• [Exercise aim] Both boundary lines count: repeat, exactly and alone, the lines from the one containing "Model this scene" to the one containing "return CX +", with pictures left out.
----------
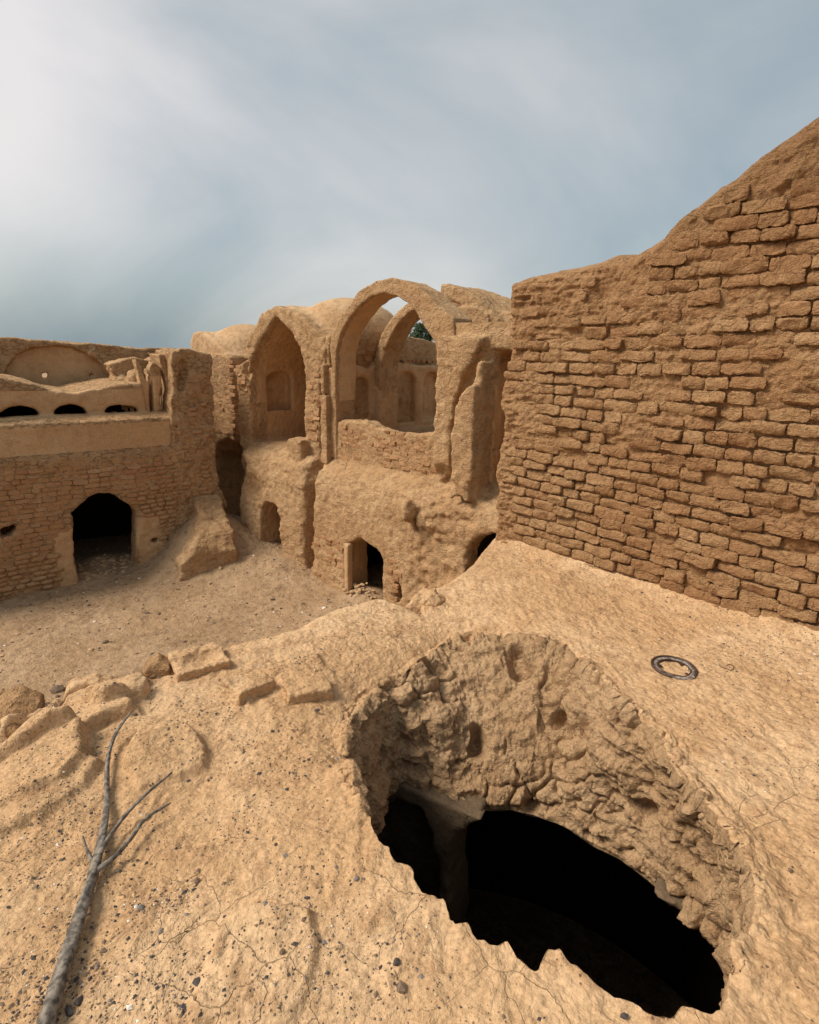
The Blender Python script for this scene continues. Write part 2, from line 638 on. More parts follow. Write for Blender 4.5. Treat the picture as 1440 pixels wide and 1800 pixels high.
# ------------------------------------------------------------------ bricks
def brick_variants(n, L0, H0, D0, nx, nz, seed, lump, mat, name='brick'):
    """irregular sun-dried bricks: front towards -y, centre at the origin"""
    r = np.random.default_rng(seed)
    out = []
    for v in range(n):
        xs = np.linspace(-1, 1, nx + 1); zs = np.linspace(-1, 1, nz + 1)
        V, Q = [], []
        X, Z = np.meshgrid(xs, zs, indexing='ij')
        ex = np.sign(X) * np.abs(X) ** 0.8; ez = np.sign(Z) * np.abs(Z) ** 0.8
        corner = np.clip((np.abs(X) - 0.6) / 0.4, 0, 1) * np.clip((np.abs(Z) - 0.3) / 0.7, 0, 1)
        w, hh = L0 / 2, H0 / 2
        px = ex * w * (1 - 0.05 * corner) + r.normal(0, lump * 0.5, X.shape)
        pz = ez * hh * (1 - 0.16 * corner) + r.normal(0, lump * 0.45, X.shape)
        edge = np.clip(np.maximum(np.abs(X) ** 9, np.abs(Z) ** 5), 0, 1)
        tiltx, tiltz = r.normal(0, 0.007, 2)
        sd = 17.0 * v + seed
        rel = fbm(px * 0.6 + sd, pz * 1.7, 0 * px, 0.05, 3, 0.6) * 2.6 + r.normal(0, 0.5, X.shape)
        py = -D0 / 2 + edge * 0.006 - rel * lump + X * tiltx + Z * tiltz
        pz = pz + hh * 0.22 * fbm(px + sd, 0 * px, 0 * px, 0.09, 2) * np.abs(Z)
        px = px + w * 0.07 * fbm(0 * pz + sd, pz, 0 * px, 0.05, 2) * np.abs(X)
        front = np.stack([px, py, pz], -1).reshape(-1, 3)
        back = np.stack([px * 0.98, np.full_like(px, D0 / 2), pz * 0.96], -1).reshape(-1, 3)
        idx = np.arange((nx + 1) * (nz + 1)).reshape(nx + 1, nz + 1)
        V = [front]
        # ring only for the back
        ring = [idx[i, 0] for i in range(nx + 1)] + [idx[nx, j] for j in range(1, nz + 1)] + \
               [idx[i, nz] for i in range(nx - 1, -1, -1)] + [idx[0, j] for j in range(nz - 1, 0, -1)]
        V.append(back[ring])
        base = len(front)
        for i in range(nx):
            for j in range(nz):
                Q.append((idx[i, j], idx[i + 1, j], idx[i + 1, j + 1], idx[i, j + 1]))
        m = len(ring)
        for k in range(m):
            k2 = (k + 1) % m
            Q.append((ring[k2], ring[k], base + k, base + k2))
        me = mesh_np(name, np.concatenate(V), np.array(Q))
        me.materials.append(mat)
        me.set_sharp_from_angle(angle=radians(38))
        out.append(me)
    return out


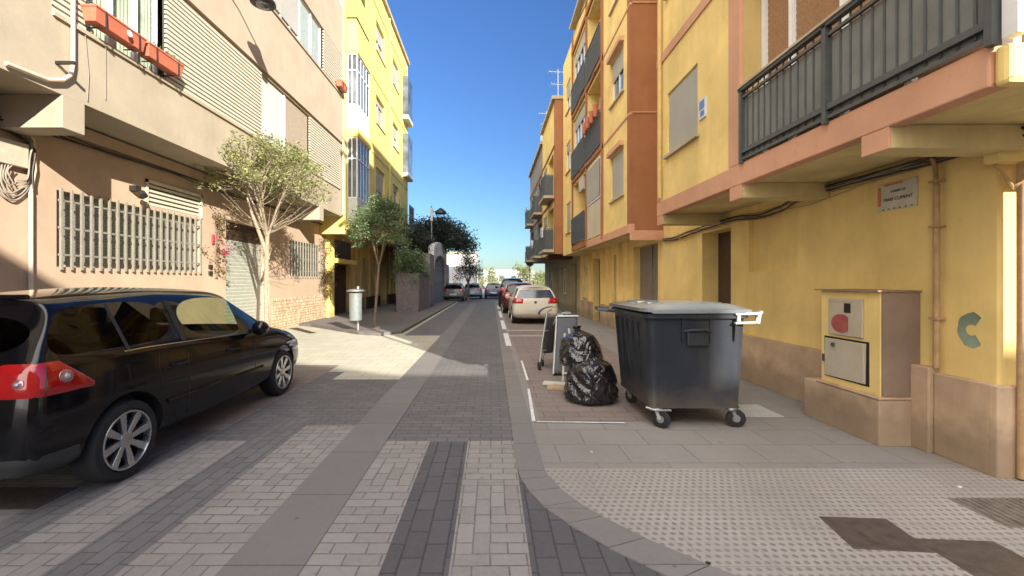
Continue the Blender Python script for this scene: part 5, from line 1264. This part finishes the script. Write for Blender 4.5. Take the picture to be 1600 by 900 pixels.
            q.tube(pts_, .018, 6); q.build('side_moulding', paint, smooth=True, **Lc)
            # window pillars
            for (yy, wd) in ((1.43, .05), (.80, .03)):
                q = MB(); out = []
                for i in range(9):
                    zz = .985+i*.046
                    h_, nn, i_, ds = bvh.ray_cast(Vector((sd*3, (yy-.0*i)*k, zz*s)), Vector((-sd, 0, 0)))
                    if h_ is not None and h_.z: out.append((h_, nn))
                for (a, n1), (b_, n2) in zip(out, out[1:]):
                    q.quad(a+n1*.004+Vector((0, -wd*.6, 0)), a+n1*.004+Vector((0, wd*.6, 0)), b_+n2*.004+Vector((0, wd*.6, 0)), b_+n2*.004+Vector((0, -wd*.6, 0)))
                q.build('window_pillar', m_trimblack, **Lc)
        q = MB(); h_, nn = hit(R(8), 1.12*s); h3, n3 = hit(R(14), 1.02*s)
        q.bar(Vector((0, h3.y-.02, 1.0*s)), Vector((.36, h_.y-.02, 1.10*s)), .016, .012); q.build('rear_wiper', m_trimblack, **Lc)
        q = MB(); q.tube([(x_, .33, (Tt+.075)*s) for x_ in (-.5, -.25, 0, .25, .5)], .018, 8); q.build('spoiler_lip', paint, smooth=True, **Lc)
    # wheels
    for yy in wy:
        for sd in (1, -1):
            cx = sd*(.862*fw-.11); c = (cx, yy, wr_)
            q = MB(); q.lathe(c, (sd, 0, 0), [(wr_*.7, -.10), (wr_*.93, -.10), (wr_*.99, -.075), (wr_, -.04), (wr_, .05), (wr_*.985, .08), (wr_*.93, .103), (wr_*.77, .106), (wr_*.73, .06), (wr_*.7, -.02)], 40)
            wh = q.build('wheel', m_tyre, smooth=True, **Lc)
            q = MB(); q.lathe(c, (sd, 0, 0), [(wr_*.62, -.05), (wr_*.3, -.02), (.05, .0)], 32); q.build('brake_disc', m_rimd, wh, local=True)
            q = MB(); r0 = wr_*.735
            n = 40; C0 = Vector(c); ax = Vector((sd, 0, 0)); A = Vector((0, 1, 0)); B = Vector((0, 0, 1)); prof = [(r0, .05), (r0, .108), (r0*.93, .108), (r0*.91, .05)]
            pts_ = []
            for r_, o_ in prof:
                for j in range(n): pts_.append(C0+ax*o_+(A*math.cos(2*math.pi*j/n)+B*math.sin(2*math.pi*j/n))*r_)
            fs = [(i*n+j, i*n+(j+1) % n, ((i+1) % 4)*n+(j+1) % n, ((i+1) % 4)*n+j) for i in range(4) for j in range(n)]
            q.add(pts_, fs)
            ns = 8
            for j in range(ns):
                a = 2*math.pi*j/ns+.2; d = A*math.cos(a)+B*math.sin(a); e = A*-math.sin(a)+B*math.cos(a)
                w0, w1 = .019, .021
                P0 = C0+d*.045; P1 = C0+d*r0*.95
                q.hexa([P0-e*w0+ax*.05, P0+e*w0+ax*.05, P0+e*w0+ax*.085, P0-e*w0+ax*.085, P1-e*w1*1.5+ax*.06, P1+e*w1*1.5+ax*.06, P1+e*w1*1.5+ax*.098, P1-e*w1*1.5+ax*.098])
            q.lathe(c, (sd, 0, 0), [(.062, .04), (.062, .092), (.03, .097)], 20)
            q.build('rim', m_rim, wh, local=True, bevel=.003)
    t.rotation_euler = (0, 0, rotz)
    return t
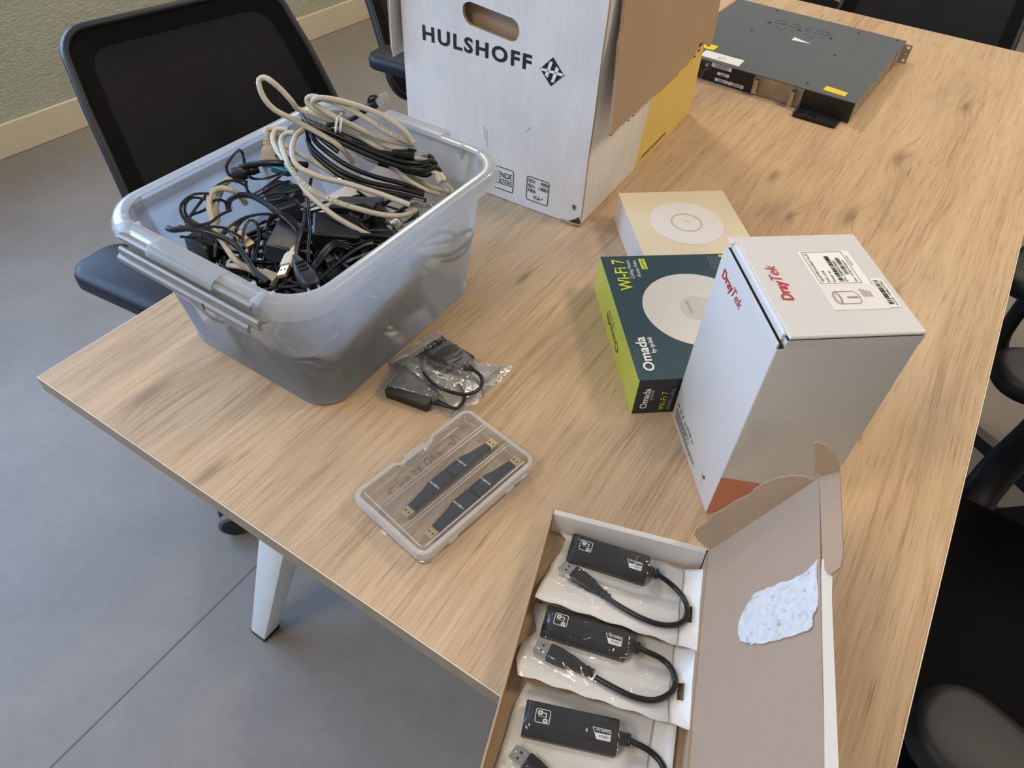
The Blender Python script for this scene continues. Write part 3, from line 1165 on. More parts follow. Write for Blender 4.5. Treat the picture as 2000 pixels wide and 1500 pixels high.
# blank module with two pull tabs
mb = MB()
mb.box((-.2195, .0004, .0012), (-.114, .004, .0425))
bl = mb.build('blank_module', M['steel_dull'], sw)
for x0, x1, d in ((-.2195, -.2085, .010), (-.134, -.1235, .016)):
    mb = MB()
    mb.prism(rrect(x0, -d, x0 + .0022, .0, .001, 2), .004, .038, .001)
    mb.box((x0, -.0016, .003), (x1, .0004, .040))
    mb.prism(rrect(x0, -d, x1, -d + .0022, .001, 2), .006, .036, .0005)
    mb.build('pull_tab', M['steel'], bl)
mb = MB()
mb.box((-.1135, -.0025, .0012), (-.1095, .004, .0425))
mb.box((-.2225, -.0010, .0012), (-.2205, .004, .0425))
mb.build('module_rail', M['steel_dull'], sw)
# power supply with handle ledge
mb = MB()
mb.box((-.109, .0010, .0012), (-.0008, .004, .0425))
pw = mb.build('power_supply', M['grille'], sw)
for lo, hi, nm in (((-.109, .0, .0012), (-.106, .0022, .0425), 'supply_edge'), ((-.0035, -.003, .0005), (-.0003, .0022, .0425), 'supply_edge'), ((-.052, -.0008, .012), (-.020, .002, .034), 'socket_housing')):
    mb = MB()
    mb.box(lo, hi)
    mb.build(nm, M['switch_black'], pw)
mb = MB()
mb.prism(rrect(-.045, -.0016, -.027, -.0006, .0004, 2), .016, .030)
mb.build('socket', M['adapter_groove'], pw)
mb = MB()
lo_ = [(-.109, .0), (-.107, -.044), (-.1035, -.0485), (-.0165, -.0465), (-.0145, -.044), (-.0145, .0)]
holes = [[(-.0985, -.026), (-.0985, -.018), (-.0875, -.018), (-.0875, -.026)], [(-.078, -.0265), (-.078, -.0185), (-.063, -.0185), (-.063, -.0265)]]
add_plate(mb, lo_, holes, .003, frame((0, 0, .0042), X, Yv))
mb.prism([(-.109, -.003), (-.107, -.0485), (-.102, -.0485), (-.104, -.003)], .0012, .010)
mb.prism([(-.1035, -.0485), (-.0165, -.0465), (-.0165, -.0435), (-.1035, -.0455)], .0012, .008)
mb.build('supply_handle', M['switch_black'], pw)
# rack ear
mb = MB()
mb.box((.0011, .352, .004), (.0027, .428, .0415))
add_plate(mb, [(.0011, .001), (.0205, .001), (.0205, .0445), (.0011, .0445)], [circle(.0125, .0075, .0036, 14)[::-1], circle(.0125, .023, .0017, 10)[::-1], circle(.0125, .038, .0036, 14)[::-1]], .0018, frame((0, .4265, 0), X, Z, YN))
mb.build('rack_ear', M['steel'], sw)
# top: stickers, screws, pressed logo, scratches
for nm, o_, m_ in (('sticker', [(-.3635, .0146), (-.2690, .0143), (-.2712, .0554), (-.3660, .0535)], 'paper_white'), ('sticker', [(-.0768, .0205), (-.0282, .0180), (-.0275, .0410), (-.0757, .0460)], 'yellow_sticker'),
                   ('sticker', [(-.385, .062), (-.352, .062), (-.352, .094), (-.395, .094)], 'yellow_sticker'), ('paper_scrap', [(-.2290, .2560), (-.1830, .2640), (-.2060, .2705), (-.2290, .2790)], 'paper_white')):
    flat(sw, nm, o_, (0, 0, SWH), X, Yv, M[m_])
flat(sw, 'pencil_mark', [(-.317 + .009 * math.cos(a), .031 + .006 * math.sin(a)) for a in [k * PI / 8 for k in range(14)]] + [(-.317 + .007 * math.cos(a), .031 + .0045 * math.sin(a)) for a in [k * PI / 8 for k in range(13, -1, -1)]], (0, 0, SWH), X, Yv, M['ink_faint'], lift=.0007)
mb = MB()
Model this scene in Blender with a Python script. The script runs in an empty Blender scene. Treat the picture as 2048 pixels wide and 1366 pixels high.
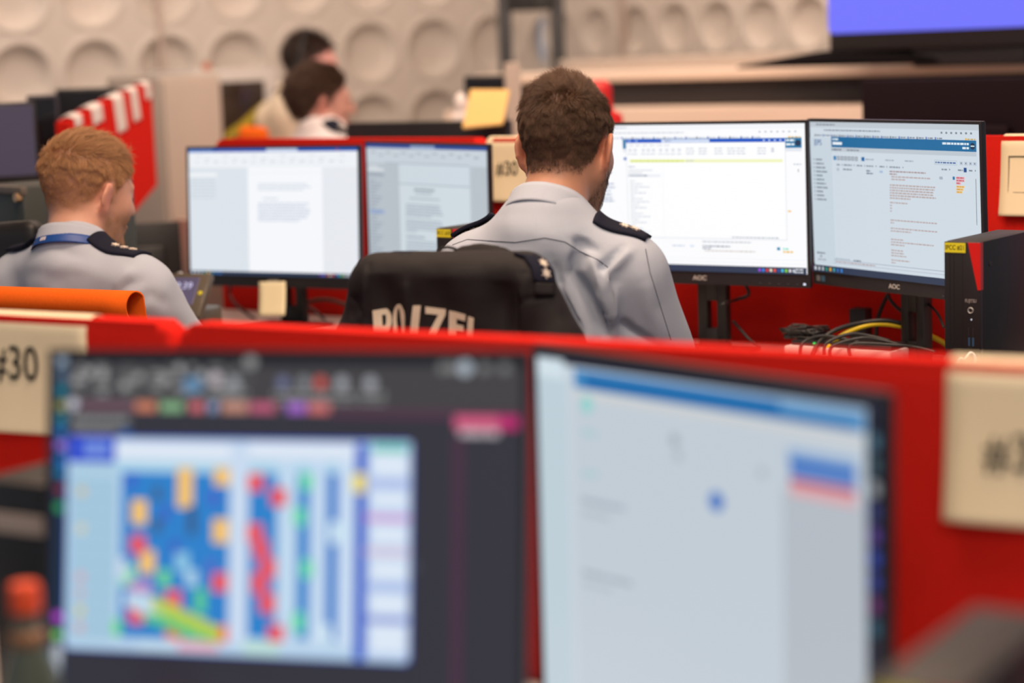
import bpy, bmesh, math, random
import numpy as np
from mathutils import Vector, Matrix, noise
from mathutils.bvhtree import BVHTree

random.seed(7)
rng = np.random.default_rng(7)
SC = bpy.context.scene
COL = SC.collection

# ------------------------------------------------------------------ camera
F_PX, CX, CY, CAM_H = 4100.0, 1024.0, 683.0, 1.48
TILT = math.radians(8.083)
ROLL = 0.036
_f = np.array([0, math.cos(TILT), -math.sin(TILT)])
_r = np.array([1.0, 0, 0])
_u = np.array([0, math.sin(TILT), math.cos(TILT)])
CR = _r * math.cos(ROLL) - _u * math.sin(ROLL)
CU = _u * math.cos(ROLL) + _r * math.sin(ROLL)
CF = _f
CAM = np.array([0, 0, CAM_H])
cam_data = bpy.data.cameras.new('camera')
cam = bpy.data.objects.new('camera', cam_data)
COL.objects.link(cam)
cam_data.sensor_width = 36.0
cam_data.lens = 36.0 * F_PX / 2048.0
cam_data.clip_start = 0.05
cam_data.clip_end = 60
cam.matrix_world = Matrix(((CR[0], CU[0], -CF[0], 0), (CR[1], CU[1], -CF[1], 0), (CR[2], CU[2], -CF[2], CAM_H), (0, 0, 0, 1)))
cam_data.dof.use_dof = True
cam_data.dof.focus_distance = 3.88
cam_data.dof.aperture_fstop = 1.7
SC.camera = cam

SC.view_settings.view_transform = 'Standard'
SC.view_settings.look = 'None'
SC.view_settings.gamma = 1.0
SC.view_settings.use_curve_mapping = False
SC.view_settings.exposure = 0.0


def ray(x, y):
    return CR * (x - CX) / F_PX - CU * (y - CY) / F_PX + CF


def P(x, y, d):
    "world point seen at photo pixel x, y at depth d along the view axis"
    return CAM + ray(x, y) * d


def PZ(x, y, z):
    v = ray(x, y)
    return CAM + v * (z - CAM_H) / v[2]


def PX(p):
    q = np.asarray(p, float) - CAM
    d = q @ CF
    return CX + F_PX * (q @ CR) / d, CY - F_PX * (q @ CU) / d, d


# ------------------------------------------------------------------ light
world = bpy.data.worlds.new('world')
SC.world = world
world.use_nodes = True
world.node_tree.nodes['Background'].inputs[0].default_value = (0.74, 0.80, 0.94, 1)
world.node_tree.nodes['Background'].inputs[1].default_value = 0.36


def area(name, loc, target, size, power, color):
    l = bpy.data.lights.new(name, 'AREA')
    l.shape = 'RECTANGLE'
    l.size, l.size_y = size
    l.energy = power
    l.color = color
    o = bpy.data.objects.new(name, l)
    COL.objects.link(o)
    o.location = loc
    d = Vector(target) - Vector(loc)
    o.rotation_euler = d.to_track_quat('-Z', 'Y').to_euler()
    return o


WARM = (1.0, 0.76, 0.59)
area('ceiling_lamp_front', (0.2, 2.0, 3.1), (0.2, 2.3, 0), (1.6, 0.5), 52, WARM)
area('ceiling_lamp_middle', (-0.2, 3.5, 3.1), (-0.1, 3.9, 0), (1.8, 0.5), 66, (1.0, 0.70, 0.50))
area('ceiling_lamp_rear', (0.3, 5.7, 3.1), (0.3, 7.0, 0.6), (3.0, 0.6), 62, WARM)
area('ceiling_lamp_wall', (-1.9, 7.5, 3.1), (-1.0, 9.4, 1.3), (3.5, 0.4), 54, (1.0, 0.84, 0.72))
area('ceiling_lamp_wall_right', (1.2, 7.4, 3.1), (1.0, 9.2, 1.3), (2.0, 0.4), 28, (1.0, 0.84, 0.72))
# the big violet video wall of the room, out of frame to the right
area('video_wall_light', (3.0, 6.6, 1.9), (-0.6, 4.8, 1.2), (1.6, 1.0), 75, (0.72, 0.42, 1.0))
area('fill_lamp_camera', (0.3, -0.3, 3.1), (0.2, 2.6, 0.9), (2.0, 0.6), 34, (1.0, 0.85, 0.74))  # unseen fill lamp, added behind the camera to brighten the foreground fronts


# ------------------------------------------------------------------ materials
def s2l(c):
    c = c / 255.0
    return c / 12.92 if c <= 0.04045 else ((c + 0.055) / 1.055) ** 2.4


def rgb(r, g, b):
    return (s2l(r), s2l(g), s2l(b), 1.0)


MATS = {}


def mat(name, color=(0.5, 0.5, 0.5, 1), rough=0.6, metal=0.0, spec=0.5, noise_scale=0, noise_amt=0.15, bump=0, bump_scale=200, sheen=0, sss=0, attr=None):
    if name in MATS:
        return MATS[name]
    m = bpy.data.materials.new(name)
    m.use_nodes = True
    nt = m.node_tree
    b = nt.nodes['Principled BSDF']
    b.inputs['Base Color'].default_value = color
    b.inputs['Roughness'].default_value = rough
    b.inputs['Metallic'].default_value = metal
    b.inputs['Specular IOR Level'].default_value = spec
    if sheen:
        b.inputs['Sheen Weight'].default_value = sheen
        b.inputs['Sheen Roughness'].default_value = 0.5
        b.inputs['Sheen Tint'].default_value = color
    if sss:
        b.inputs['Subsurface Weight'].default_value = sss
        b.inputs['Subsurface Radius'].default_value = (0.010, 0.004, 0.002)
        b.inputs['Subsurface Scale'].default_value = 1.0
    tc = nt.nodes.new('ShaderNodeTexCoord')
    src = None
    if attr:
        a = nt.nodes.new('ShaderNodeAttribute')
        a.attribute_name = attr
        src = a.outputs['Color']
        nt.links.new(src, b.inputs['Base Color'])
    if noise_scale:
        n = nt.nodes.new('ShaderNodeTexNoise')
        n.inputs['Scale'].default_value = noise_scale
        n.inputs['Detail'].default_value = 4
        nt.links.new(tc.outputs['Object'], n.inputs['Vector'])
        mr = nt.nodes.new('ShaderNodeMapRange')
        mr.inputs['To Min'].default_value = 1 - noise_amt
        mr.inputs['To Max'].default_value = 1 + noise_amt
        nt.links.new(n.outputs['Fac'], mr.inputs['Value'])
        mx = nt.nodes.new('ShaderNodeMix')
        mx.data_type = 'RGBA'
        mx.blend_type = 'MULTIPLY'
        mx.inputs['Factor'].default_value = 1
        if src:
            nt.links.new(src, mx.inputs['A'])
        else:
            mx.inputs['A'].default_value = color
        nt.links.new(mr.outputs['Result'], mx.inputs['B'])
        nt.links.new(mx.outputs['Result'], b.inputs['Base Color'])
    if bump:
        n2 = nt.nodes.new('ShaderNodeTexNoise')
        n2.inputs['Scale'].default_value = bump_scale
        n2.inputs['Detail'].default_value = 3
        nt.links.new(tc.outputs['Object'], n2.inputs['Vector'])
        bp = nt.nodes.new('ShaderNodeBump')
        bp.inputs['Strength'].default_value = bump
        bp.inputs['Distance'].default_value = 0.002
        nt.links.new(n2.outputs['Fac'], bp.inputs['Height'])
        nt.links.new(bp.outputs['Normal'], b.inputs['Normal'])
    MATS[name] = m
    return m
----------
• [Task output]
Model this scene in Blender with a Python script. The script runs in an empty Blender scene. Treat the picture as 2048 pixels wide and 1366 pixels high.
import bpy, bmesh, math, random
import numpy as np
from mathutils import Vector, Matrix, noise
from mathutils.bvhtree import BVHTree

random.seed(7)
rng = np.random.default_rng(7)
SC = bpy.context.scene
COL = SC.collection

# ------------------------------------------------------------------ camera
F_PX, CX, CY, CAM_H = 4100.0, 1024.0, 683.0, 1.48
TILT = math.radians(8.083)
ROLL = 0.036
_f = np.array([0, math.cos(TILT), -math.sin(TILT)])
_r = np.array([1.0, 0, 0])
_u = np.array([0, math.sin(TILT), math.cos(TILT)])
CR = _r * math.cos(ROLL) - _u * math.sin(ROLL)
CU = _u * math.cos(ROLL) + _r * math.sin(ROLL)
CF = _f
CAM = np.array([0, 0, CAM_H])
cam_data = bpy.data.cameras.new('camera')
cam = bpy.data.objects.new('camera', cam_data)
COL.objects.link(cam)
cam_data.sensor_width = 36.0
cam_data.lens = 36.0 * F_PX / 2048.0
cam_data.clip_start = 0.05
cam_data.clip_end = 60
cam.matrix_world = Matrix(((CR[0], CU[0], -CF[0], 0), (CR[1], CU[1], -CF[1], 0), (CR[2], CU[2], -CF[2], CAM_H), (0, 0, 0, 1)))
cam_data.dof.use_dof = True
cam_data.dof.focus_distance = 3.88
cam_data.dof.aperture_fstop = 1.7
SC.camera = cam

SC.view_settings.view_transform = 'Standard'
SC.view_settings.look = 'None'
SC.view_settings.gamma = 1.0
SC.view_settings.use_curve_mapping = False
SC.view_settings.exposure = 0.0


def ray(x, y):
    return CR * (x - CX) / F_PX - CU * (y - CY) / F_PX + CF


def P(x, y, d):
    "world point seen at photo pixel x, y at depth d along the view axis"
    return CAM + ray(x, y) * d


def PZ(x, y, z):
    v = ray(x, y)
    return CAM + v * (z - CAM_H) / v[2]


def PX(p):
    q = np.asarray(p, float) - CAM
    d = q @ CF
    return CX + F_PX * (q @ CR) / d, CY - F_PX * (q @ CU) / d, d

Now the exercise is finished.